Monday, Jul. 03, 1950

Protestant in Spain

His white satin suit was ready, and his playmates were all talking about their own first communions in the Roman Catholic Church, the next day; but six-year-old Benito Corvillon persuaded his mother that he simply couldn't go through with it. That, 29-year-old Benito now believes, began a career that has since shocked a number of his fellow Spaniards.

Benito's father, who was manager of a big coffee house on Madrid's Gran Via and concessionaire of the bar in the Spanish Parliament building, could afford to send his son to the best high school in the city. Benito also liked to spend his evenings talking history, philosophy and sometimes religion with tough-minded old Juan Fliedner, one of Spain's rare Protestant ministers. Eventually Benito joined Pastor Fliedner's Evangelical Church.

The Thing to Fear. Spain's Civil War was hard on the Corvillon family.
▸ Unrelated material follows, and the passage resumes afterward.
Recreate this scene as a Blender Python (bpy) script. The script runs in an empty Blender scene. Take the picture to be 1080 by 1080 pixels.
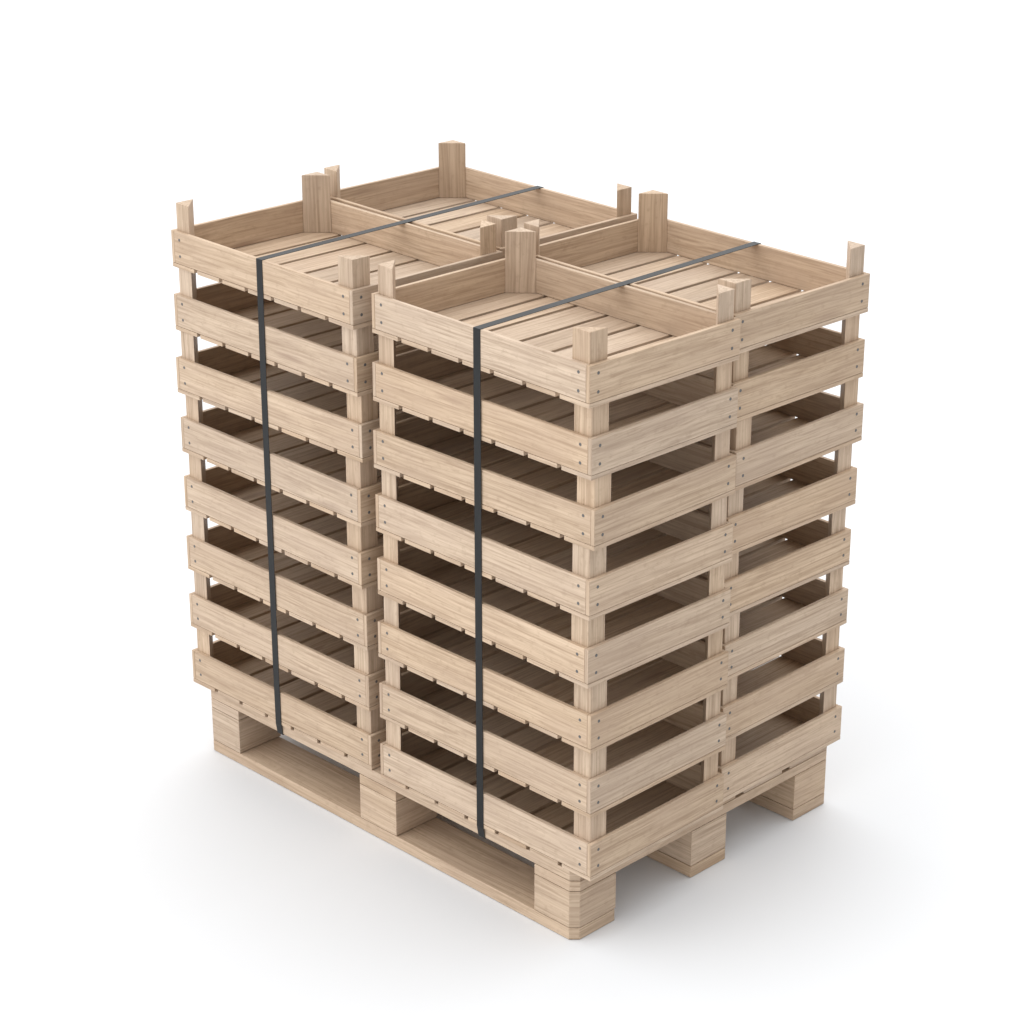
import bpy, bmesh, math, random
from mathutils import Vector, Matrix

random.seed(7)
S = 0.001                                   # every length below is in millimetres
scene = bpy.context.scene
col = scene.collection

# ------------------------------------------------------------------ materials
def wood_material(name, tint=(1, 1, 1)):
    m = bpy.data.materials.new(name)
    m.use_nodes = True
    nt = m.node_tree
    N, L = nt.nodes, nt.links
    N.clear()
    def nd(t, **kw):
        n = N.new(t)
        for k, v in kw.items():
            setattr(n, k, v)
        return n
    def val(x):
        n = nd('ShaderNodeValue'); n.outputs[0].default_value = x; return n.outputs[0]
    def math_(op, a, b=None, c=None, clamp=False):
        n = nd('ShaderNodeMath', operation=op, use_clamp=clamp)
        for i, x in enumerate((a, b, c)):
            if x is None: continue
            if isinstance(x, (int, float)): n.inputs[i].default_value = x
            else: L.new(x, n.inputs[i])
        return n.outputs[0]
    def vmul(v, s):
        n = nd('ShaderNodeVectorMath', operation='MULTIPLY')
        L.new(v, n.inputs[0]); n.inputs[1].default_value = s
        return n.outputs[0]
    def vadd(a, b):
        n = nd('ShaderNodeVectorMath', operation='ADD')
        L.new(a, n.inputs[0]); L.new(b, n.inputs[1])
        return n.outputs[0]
    def noise(v, detail=2.0, rough=.5, dist=0.0, scale=1.0):
        n = nd('ShaderNodeTexNoise')
        L.new(v, n.inputs['Vector'])
        n.inputs['Scale'].default_value = scale
        n.inputs['Detail'].default_value = detail
        n.inputs['Roughness'].default_value = rough
        n.inputs['Distortion'].default_value = dist
        return n.outputs[0]
    def ramp(f, *stops):
        n = nd('ShaderNodeValToRGB')
        L.new(f, n.inputs[0])
        e = n.color_ramp.elements
        while len(e) < len(stops): e.new(.5)
        for el, (p, c) in zip(e, stops):
            el.position = p
            el.color = (c, c, c, 1) if isinstance(c, (int, float)) else (*c, 1)
        return n.outputs[0]
    def mix(f, a, b, mode='MIX'):
        n = nd('ShaderNodeMix', data_type='RGBA', blend_type=mode)
        if isinstance(f, (int, float)): n.inputs[0].default_value = f
        else: L.new(f, n.inputs[0])
        for i, x in ((6, a), (7, b)):
            if isinstance(x, tuple): n.inputs[i].default_value = (*x, 1)
            else: L.new(x, n.inputs[i])
        return n.outputs[2]

    at = nd('ShaderNodeAttribute', attribute_name='grain')     # x runs along the board, in metres
    oi = nd('ShaderNodeObjectInfo')
    r1 = math_('MULTIPLY', oi.outputs['Random'], 37.0)
    cx = nd('ShaderNodeCombineXYZ')
    L.new(r1, cx.inputs[0]); L.new(math_('MULTIPLY', oi.outputs['Random'], 91.0), cx.inputs[1])
    L.new(math_('MULTIPLY', oi.outputs['Random'], 53.0), cx.inputs[2])
    g0 = vadd(at.outputs['Vector'], cx.outputs[0])
    # gentle waviness across the board
    w = noise(vmul(g0, (3.2, 9, 9)), 2, .5)
    w2 = math_('MULTIPLY', math_('SUBTRACT', w, .5), .018)
    cw = nd('ShaderNodeCombineXYZ')
    L.new(w2, cw.inputs[1]); L.new(math_('MULTIPLY', w2, .7), cw.inputs[2])
    g = vadd(g0, cw.outputs[0])
    broad = noise(vmul(g, (1.4, 46, 46)), 3, .55)                # broad tone bands
    rings = math_('SINE', math_('MULTIPLY', noise(vmul(g, (.9, 15, 15)), 1, .4), 60.0))
    ringf = math_('MULTIPLY_ADD', rings, .5, .5)
    fine = noise(vmul(g, (5, 240, 240)), 3, .6)                  # fine streaks
    pore = noise(vmul(g, (16, 620, 620)), 2, .55)                # short dark pores
    blot = noise(vmul(g0, (5, 11, 11)), 3, .6)                   # cloudy tone
    fleck = noise(vmul(g0, (60, 90, 90)), 2, .6)
    vor = nd('ShaderNodeTexVoronoi')
    L.new(vmul(g, (3.0, 17, 17)), vor.inputs['Vector']); vor.inputs['Scale'].default_value = 1.0
    knot = ramp(vor.outputs['Distance'], (0.0, 1.0), (.07, .75), (.2, 0.0))
    knotsel = math_('GREATER_THAN', noise(vmul(g0, (1.5, 4, 4)), 0), .56)
    knot = math_('MULTIPLY', knot, knotsel)

    light, mid, dark = (.586, .447, .321), (.514, .381, .265), (.303, .203, .130)
    light, mid, dark = [tuple(a*b for a, b in zip(c, tint)) for c in (light, mid, dark)]
    line = noise(vmul(g, (1.3, 120, 120)), 2, .5)                  # thin long dark lines
    c = mix(ramp(broad, (.30, 0.0), (.70, 1.0)), mid, light)
    c = mix(math_('MULTIPLY', ramp(ringf, (.70, 0.0), (1.0, 1.0)), .20), c, dark)
    c = mix(math_('MULTIPLY', ramp(line, (.55, 0.0), (.72, 1.0)), .46), c, dark)
    c = mix(math_('MULTIPLY', ramp(line, (.28, 1.0), (.42, 0.0)), .30), c, tuple(min(1, x*1.14) for x in light))
    c = mix(math_('MULTIPLY', ramp(fine, (.47, 0.0), (.70, 1.0)), .64), c, dark)
    c = mix(math_('MULTIPLY', ramp(fine, (.28, 1.0), (.46, 0.0)), .42), c, tuple(min(1, x*1.18) for x in light))
    c = mix(math_('MULTIPLY', ramp(pore, (.56, 0.0), (.72, 1.0)), .45), c, dark)
    c = mix(math_('MULTIPLY', ramp(fleck, (.56, 0.0), (.74, 1.0)), .30), c, dark)
    c = mix(math_('MULTIPLY', ramp(blot, (.42, 0.0), (.70, 1.0)), .46), c, tuple(a*b for a, b in zip(mid, (.84, .82, .86))))
    c = mix(math_('MULTIPLY', knot, .55), c, (.25, .155, .11))
    # each board a slightly different tone; some go greyish
    bt = nd('ShaderNodeAttribute', attribute_name='board')
    rr = math_('FRACT', math_('ADD', math_('MULTIPLY', oi.outputs['Random'], 7.31), bt.outputs['Fac']))
    hs = nd('ShaderNodeHueSaturation')
    L.new(c, hs.inputs['Color'])
    L.new(math_('MULTIPLY_ADD', rr, .09, .945), hs.inputs['Value'])
    r3 = math_('FRACT', math_('MULTIPLY', rr, 13.7))
    L.new(math_('MULTIPLY_ADD', r3, -.16, 1.06), hs.inputs['Saturation'])
    bs = nd('ShaderNodeBsdfPrincipled')
    L.new(hs.outputs[0], bs.inputs['Base Color'])
    L.new(math_('MULTIPLY_ADD', fine, .18, .55), bs.inputs['Roughness'])
    bs.inputs['Specular IOR Level'].default_value = .28
    bump = nd('ShaderNodeBump')
    bump.inputs['Strength'].default_value = .22
    bump.inputs['Distance'].default_value = .0008
    h = math_('ADD', math_('MULTIPLY', fine, -1.0), math_('MULTIPLY', pore, -.6))
    L.new(h, bump.inputs['Height'])
    L.new(bump.outputs[0], bs.inputs['Normal'])
    out = nd('ShaderNodeOutputMaterial')
    L.new(bs.outputs[0], out.inputs[0])
    return m

def plain_material(name, colr, rough=.5, metallic=0.0, spec=.5, noise_amt=0.0, nscale=60):
    m = bpy.data.materials.new(name)
    m.use_nodes = True
    nt = m.node_tree
    bs = nt.nodes['Principled BSDF']
    bs.inputs['Roughness'].default_value = rough
    bs.inputs['Metallic'].default_value = metallic
    bs.inputs['Specular IOR Level'].default_value = spec
    tc = nt.nodes.new('ShaderNodeTexCoord')
    n = nt.nodes.new('ShaderNodeTexNoise'); n.inputs['Scale'].default_value = nscale
    n.inputs['Detail'].default_value = 4
    nt.links.new(tc.outputs['Object'], n.inputs['Vector'])
    r = nt.nodes.new('ShaderNodeValToRGB')
    a = tuple(max(0, x*(1-noise_amt)) for x in colr); b = tuple(min(1, x*(1+noise_amt)) for x in colr)
    r.color_ramp.elements[0].position = .3; r.color_ramp.elements[0].color = (*a, 1)
    r.color_ramp.elements[1].position = .7; r.color_ramp.elements[1].color = (*b, 1)
    nt.links.new(n.outputs[0], r.inputs[0])
    nt.links.new(r.outputs[0], bs.inputs['Base Color'])
    return m

WOOD = wood_material('pale_wood')
NAIL = plain_material('nail_steel', (.125, .12, .115), .55, .15, .3, .25, 300)
STRAP = plain_material('strap_plastic', (.0105, .011, .0112), .45, 0, .26, .12, 90)
FLOOR = plain_material('studio_floor', (.708, .714, .724), .75, 0, .1, .004, 2)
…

Because they stayed at their jobs in Loyalist Madrid they were in the Franco government's Dad books when the war ended. Benito's father was fired, and Benito himself was thrown into jail without trial or specific charges. For nine months he was awakened each morning by the firing of execution squads, wondering if he would be next.

"The one thing I feared most," he says, "was that my entire life might be contaminated by hate, bitterness and yearning for revenge. . . I prayed and God answered me. It was then I decided to dedicate my life to preaching good, forgiveness and brotherhood to my people."

When he got out of jail, Benito managed to find a job as waiter at the Parliament bar which his father had once run. Protestant activities were strictly limited under Franco, and the Evangelical community was all but dispersed. Benito asked his old friend Pastor Fliedner to help him get ready for the ministry.

While studying theology he continued to work in the bar, where his good will and cheerfulness made him a favorite with the deputies. When work was slack, he boned up on his theology among the bottles, disguising the books with the dust jackets of cheap novels.

A Little Misguided. Soon after he became a minister, a call came to Barcelona--to the largest Protestant church (300 members) in Catalonia. Benito went to his boss at the bar and explained why he wanted to leave. When he discovered that he had been harboring a fledgling Protestant pastor, the proprietor was horror-struck. "I am a ruined man!" he groaned.* When word got around, the president of the Parliament thundered: "Where is this man? I want to slap his face. Shame on you for having sheltered him."

Last week Pastor Benito, whose red brick church is filled each Sunday, was preparing to interrupt his 18-hour days of preaching, teaching and prayer to visit Majorca. "I have to go there," he said. "There are brothers out there who have not seen a pastor in years. I must go. But not on a mission, for we are not missionaries. The Spanish people do not need missionaries . . . they are . . . only a little misguided and confused. They need the Gospel. I will bring it to them."

* For many Spaniards, the term Protestant has been made to stand for something shameful and dangerous. A pamphlet recently published by a Catholic organization, with the Church's imprimatur, denned Protestantism as a "means invented by a monk named Luther to marry a nun" and as a "diabolical sect invented by the devil."